Many shops rely on special aiming equipment, while others simply use a large, flat wall marked with proper aiming targets. The wall method can produce very satisfactory — and perhaps even the best — results, and it's a handy method to know, especially for coaches that are often on the road far away from home.

The biggest problem with the wall method is that it takes a large, flat, smooth parking surface with a wall that can be used as an aiming screen. This is probably a no-brainer in Kansas or Nebraska, but it's almost impossible in mountainous, hilly or congested industrial areas.  And yes, the wall method has to be done after sunset, or at least inside of a dark building.

When to Aim Headlights

Consider aiming your headlights under the following circumstances:

  • The driver has reported poor headlight alignment on his daily vehicle condition report.
  • The vehicle is cited for poor headlight aim during a safety inspection (It is preferable to adjust headlamps before the vehicle is sent for inspection so you won't have to get them rechecked later).
  • The vehicle has had any bodywork that affects the front of the vehicle. Ditto for any suspension adjustments that involve ride height.
  • If sealed-beam type bulbs are replaced for any reason, they will need to be aligned almost immediately.

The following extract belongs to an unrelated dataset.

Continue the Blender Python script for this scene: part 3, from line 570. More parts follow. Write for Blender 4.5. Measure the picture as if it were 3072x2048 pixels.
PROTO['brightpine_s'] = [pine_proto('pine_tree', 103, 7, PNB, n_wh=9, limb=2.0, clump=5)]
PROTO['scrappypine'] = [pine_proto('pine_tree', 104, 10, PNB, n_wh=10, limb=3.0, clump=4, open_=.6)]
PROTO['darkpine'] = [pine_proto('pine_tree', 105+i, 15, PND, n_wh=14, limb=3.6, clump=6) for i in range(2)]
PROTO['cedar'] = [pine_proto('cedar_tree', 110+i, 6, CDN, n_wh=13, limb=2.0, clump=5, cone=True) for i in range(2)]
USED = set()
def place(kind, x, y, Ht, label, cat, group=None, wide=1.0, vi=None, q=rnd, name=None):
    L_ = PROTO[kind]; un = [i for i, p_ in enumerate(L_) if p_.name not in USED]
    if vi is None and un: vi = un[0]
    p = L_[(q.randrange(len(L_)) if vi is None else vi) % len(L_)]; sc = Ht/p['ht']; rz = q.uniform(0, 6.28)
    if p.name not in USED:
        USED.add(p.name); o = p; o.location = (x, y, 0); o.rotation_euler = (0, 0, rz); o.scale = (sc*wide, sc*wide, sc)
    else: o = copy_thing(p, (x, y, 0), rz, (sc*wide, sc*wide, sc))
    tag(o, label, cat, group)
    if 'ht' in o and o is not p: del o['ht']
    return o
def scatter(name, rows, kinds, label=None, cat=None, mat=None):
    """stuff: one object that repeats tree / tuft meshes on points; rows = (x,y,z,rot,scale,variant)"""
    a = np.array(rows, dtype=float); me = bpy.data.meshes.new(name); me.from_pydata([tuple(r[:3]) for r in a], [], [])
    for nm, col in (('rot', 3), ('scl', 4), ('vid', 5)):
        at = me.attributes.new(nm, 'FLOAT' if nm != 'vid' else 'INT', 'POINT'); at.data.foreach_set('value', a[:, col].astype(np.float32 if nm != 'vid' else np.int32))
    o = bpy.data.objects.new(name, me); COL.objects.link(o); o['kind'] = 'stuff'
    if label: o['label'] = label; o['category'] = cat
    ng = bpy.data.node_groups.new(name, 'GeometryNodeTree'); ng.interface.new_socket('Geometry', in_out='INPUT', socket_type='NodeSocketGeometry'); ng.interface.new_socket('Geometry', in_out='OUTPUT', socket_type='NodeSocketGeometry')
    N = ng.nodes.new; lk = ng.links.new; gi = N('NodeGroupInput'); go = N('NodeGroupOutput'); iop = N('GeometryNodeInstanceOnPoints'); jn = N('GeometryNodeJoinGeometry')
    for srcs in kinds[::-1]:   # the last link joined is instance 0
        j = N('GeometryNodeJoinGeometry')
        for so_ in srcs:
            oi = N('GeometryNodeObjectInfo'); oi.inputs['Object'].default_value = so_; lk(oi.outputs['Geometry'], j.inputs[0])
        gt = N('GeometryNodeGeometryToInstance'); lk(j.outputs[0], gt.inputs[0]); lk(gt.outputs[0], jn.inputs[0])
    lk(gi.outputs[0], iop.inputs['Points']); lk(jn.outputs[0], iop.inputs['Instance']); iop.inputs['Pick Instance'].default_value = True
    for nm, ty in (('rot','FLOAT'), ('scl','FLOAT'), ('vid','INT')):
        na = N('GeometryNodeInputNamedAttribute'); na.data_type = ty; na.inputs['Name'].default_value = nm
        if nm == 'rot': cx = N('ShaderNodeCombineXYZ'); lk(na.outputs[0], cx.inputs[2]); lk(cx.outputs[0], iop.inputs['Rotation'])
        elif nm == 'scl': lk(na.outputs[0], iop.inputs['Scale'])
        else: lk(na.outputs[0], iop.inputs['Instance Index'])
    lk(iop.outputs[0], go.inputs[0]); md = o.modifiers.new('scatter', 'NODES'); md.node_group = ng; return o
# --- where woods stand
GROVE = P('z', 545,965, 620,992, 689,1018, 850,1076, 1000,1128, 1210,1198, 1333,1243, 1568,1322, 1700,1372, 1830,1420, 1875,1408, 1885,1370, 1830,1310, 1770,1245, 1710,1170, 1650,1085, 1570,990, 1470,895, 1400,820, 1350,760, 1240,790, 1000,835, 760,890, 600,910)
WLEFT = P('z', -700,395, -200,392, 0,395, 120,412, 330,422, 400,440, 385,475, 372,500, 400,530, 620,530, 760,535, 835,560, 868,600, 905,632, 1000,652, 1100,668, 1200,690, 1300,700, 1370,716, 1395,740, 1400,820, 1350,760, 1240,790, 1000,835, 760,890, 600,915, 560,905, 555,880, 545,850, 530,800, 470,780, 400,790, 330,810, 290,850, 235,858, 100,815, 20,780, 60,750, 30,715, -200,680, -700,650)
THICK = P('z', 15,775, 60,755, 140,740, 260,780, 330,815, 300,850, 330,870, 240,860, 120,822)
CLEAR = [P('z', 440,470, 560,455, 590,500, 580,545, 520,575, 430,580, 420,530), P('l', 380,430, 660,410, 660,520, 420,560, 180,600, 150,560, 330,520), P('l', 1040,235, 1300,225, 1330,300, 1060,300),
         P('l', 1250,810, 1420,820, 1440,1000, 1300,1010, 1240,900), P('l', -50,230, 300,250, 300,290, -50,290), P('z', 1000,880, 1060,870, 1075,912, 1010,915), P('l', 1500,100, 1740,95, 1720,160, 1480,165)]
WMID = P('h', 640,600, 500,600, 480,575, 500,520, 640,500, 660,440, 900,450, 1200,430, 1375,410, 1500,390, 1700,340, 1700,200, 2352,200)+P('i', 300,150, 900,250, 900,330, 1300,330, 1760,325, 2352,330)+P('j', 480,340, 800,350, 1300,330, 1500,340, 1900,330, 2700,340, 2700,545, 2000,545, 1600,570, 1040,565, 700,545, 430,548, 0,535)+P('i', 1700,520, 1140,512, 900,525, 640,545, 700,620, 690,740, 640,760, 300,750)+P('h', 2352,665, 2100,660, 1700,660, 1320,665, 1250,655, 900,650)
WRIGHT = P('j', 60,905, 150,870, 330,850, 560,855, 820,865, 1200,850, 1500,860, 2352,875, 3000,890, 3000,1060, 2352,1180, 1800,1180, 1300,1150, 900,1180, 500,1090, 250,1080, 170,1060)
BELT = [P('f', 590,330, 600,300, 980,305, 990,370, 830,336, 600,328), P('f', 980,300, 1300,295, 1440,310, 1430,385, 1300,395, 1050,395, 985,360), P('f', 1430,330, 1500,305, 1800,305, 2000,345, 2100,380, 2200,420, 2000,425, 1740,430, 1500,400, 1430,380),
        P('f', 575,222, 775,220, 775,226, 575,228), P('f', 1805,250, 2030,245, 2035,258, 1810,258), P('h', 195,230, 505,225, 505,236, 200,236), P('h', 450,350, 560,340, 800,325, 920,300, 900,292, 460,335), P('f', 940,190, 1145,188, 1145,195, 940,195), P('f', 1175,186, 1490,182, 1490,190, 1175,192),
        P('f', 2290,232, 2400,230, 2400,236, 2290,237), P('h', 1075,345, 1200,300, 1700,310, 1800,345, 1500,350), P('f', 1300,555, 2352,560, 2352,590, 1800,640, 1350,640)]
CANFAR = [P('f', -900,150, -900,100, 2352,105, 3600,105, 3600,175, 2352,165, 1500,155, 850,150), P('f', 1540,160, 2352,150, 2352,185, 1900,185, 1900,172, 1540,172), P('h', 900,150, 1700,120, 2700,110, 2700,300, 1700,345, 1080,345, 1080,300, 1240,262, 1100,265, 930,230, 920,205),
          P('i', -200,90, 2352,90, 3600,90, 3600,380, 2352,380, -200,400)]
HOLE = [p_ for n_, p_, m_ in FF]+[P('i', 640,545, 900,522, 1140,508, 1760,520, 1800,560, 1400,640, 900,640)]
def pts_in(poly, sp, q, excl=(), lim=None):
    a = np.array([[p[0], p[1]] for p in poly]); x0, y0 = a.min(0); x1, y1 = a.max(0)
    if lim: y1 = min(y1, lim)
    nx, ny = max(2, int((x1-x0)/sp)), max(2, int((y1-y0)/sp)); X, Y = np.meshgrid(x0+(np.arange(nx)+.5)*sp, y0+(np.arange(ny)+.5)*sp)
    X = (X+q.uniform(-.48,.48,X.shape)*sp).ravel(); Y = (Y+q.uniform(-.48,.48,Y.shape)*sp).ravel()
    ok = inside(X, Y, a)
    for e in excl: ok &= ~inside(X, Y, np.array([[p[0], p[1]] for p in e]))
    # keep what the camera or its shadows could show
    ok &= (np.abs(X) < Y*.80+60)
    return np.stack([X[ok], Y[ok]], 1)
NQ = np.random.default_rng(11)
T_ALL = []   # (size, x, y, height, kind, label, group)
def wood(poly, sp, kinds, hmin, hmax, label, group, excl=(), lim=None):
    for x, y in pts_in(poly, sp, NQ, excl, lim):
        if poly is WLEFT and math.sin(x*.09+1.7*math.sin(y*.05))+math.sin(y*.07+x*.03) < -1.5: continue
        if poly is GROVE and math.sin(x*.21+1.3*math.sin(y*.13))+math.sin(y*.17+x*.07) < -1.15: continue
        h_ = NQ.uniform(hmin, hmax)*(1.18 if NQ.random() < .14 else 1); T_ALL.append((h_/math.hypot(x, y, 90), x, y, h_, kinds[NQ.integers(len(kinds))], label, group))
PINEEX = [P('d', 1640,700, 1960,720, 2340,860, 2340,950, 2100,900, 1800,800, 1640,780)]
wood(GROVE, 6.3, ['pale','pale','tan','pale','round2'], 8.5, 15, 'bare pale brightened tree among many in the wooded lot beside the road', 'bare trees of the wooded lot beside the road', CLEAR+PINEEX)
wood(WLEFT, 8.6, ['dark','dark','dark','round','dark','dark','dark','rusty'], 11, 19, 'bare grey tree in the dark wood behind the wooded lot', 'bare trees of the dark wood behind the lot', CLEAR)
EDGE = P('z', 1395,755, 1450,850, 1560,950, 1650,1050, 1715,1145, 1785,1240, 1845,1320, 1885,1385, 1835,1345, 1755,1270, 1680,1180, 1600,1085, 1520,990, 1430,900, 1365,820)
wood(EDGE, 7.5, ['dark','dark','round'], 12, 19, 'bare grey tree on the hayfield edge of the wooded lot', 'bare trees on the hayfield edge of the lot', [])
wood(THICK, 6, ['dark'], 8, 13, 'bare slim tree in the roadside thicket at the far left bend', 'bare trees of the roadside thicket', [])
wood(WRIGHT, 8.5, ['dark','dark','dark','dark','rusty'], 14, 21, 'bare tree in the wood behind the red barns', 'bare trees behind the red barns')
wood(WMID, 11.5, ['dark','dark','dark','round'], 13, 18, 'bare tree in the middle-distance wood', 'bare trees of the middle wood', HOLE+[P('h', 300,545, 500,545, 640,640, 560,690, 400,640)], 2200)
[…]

Headlamp assemblies with replaceable halogen bulbs will not usually require aiming when the bulbs are simply replaced, but it's a good idea to check aim at the first convenient opportunity.

How to Aim Headlights

First check the correct MCI maintenance manual. for information about the particular coach model on which you are working.

Headlight-adjusting hardware and brackets can vary quite a bit between different vehicles, so take a minute with the book to see what you're getting into. Some of MCI's newest coach models even feature leveling bubbles built into the lamp-housing assemblies to make vertical adjustments easier and faster.

Next, always take steps to ensure that suspensions are at normal ride height (engine running) when these adjustments are being made.

Choose the method and equipment that works best for you. If you decide to buy headlight-aiming equipment, there are many different garage-equipment suppliers that will be anxious to sell you their very finest — investigate several models, ask for demonstrations, and pick something that works well with your vehicles and with your work situation.